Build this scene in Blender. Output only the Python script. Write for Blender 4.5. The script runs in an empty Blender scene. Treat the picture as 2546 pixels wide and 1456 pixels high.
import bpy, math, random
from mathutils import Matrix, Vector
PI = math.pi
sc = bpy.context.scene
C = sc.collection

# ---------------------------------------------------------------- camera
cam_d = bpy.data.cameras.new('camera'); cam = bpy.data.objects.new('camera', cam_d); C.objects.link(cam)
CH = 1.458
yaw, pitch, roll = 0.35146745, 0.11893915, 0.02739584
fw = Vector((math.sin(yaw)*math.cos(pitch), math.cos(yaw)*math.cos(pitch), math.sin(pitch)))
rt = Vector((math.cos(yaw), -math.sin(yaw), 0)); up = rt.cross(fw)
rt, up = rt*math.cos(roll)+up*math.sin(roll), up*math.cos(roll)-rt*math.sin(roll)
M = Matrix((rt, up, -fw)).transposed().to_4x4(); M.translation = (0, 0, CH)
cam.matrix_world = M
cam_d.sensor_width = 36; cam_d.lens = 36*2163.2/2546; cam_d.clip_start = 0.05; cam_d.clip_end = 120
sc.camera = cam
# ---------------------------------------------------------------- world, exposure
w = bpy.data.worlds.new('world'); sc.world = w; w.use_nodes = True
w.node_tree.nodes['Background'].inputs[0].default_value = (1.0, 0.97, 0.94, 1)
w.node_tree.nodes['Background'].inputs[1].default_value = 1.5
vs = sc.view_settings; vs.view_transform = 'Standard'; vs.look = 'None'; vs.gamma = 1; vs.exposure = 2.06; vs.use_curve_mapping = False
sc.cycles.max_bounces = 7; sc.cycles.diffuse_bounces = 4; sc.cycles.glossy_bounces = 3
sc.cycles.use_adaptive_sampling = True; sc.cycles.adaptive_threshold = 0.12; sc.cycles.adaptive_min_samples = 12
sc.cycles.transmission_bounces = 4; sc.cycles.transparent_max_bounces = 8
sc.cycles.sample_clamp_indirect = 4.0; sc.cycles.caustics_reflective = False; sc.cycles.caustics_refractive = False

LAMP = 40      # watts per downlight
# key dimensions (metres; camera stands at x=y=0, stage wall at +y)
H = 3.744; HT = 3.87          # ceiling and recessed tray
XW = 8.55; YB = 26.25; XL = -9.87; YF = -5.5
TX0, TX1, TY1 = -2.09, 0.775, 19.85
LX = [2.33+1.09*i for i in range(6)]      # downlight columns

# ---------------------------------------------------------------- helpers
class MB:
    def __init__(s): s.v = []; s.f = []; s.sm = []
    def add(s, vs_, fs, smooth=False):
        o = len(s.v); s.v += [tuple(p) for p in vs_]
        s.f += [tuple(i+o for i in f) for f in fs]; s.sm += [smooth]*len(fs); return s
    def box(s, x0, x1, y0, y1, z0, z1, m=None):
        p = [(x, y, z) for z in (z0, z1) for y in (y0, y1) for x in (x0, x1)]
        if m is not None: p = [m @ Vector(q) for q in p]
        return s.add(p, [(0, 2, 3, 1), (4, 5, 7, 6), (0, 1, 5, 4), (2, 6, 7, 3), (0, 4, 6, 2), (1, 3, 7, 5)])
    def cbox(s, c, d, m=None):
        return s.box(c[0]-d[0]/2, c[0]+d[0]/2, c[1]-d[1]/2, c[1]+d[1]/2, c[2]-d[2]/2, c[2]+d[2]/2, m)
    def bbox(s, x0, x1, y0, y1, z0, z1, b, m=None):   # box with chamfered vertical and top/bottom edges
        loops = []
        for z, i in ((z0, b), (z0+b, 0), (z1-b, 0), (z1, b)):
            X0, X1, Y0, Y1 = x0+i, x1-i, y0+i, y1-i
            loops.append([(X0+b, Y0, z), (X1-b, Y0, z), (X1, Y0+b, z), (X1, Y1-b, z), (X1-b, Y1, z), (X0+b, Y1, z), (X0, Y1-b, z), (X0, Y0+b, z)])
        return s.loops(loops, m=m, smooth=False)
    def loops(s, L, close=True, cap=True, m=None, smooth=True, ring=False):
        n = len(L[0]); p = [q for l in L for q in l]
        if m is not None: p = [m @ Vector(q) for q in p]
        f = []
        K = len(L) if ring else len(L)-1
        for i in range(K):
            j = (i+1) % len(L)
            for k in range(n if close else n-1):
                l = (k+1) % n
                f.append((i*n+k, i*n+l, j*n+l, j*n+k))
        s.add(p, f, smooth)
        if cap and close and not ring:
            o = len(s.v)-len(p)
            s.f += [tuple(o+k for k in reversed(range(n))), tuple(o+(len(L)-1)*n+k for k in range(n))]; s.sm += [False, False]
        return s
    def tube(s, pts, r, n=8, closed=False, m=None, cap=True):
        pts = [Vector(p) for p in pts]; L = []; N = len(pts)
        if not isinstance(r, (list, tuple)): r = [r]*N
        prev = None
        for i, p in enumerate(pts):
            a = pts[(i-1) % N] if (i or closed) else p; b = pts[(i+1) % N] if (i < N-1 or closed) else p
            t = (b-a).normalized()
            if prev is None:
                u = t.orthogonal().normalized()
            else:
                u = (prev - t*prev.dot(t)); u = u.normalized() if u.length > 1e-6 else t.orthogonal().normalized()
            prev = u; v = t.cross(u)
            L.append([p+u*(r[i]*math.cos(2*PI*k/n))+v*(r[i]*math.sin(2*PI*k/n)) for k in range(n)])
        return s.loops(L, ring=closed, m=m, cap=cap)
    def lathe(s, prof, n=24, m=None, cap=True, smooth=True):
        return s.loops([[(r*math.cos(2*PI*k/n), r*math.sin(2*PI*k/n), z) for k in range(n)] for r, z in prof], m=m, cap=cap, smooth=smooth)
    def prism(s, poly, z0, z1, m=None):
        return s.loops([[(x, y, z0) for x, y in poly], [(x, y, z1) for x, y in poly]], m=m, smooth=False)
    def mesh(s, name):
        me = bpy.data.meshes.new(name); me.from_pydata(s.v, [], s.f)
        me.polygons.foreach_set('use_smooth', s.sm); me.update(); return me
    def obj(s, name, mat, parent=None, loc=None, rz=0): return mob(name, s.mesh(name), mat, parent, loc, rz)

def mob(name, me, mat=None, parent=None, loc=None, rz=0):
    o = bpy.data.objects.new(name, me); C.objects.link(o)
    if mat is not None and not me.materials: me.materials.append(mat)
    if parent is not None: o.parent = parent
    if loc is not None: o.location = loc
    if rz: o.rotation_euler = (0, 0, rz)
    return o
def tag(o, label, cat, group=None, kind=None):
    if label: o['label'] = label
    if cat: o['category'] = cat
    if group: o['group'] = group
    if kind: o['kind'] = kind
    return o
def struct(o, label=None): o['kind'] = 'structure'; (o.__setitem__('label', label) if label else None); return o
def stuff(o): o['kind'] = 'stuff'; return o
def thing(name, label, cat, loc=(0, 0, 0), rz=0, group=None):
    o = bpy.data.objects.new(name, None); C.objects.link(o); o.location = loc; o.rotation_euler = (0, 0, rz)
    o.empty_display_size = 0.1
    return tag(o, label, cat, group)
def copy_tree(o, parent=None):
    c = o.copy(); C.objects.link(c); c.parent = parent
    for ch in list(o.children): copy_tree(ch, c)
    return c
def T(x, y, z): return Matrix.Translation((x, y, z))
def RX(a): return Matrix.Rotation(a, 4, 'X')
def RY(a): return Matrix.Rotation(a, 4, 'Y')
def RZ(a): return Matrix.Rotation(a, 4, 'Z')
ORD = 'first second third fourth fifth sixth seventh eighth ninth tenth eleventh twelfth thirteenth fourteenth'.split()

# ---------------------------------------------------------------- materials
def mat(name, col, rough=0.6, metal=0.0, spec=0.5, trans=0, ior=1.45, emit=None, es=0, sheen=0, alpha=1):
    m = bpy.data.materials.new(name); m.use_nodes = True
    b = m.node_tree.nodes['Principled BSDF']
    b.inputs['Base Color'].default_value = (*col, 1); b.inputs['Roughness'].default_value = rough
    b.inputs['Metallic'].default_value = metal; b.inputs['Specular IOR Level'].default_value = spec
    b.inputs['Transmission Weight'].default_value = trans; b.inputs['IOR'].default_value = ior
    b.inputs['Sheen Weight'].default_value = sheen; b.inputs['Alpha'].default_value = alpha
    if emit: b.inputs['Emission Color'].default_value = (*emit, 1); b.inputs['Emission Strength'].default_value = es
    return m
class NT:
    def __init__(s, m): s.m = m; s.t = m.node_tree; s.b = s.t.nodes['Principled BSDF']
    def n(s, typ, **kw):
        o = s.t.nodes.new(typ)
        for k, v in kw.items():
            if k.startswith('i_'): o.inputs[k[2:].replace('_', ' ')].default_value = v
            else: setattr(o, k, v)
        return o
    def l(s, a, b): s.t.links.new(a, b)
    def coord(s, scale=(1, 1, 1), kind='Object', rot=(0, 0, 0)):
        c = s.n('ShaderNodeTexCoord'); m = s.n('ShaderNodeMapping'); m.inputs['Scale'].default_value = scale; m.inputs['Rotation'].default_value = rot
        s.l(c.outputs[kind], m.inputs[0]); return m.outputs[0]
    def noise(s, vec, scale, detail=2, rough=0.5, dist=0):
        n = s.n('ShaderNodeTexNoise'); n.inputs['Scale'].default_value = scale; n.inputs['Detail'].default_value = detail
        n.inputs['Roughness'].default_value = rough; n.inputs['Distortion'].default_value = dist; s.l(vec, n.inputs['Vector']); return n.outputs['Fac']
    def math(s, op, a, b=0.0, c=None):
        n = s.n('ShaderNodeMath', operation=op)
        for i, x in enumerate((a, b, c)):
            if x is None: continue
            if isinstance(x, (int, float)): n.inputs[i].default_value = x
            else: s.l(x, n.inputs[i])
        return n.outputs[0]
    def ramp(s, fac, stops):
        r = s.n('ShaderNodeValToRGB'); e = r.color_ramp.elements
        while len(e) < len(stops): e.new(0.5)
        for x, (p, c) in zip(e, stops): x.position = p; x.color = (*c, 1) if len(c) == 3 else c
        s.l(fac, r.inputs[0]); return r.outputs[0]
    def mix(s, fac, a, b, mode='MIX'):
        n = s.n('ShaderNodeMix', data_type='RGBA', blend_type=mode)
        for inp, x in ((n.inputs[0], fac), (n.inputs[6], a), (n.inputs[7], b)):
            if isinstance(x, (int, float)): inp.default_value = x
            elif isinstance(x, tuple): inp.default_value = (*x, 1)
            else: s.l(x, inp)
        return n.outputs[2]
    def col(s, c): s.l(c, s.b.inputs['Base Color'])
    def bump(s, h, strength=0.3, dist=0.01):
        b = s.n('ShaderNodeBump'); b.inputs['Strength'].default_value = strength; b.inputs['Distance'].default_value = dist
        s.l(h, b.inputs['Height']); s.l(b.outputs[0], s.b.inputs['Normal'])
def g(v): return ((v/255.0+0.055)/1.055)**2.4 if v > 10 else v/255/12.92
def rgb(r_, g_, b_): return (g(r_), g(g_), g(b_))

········

(INSTRUCTION): Return, please, the lines of the data from the first through the line containing "C = sc.collection", both kept, exactly as they stand and nothing more.

(SOLUTION TO THE PROBLEM):
Build this scene in Blender. Output only the Python script. Write for Blender 4.5. The script runs in an empty Blender scene. Treat the picture as 2546 pixels wide and 1456 pixels high.
import bpy, math, random
from mathutils import Matrix, Vector
PI = math.pi
sc = bpy.context.scene
C = sc.collection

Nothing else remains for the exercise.